Au rythme auquel s’accumulent les controverses, le ministre des Finances Bill Morneau pourra difficilement terminer son mandat, s’entendent pour dire de nombreux observateurs de la scène fédérale.


« Il ne peut pas rester en poste indéfiniment. Sa situation pose des problèmes éthiques sérieux », analyse Robert Bernier, professeur à l’École nationale d’administration publique.


Depuis l’été, Bill Morneau a cafouillé avec la réforme fiscale, il a dû justifier sa décision de ne pas mettre des millions d’actions en fiducie, il a reçu une amende pour avoir omis de déclarer une villa en France, il a fait l’objet d’une enquête de la commissaire à l’éthique pour le projet de loi C-27 et a dû défendre la vente de 680 000 actions avant le dépôt d’une importante mesure fiscale.



Image du gouvernement


Les libéraux ont été élus pour représenter la classe moyenne, souligne M. Bernier, alors que le ministre Morneau renvoie l’image d’un parti qui fraie avec la haute finance. « Justin Trudeau ne peut pas le garder jusqu’aux prochaines élections », tranche-t-il.


Selon le spécialiste en marketing politique, le premier ministre pourrait être tenté de laisser aller Bill Morneau au retour des Fêtes, pour mettre les controverses derrière lui.


« Si on continue d’apprendre de nouvelles révélations et que le ministre continue de se défendre aussi mal, la situation va devenir intenable », renchérit Frédéric Boily, professeur de politique à l’Université de l’Alberta.
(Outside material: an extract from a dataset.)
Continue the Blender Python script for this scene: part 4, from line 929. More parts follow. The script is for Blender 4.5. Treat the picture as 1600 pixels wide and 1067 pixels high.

L’expert en politique canadienne maintient que des députés libéraux pourraient bientôt faire pression pour se débarrasser de M. Morneau.


Pas de successeur


Le problème, c’est que le caucus libéral, très jeune, ne regorge pas de successeurs potentiels pour un portefeuille aussi important. Le vétéran Ralph Goodale a occupé le poste entre 2003 et 2006, mais il en a déjà plein les bras avec la Sécurité publique, rappellent nos intervenants.


Deuxième obstacle : on ne tasse pas facilement le grand argentier du pays.


« On a rarement vu un changement de ministre des Finances dans l’histoire récente. On cherche une stabilité aux finances : les budgets sont planifiés sur une longue période et la personne en poste incarne une vision », selon Éric Montigny, professeur de science politique à l’Université Laval.


Le dernier ministre des Finances à avoir été démis de ses fonctions est Paul Martin, en 2002, sur fond de rivalités avec Jean Chrétien pour le leadership du Parti libéral. Il avait été en poste durant plus de huit ans.


Malgré leur statut de numéros deux du gouvernement, les ministres des Finances ne bénéficient pas d’une immunité totale, rappelle M. Montigny.


« Justin Trudeau doit se demander si son ministre peut encore faire son travail et, surtout, si une faute a été commise. Si oui, la responsabilité du premier ministre est de protéger les institutions », conclut-il.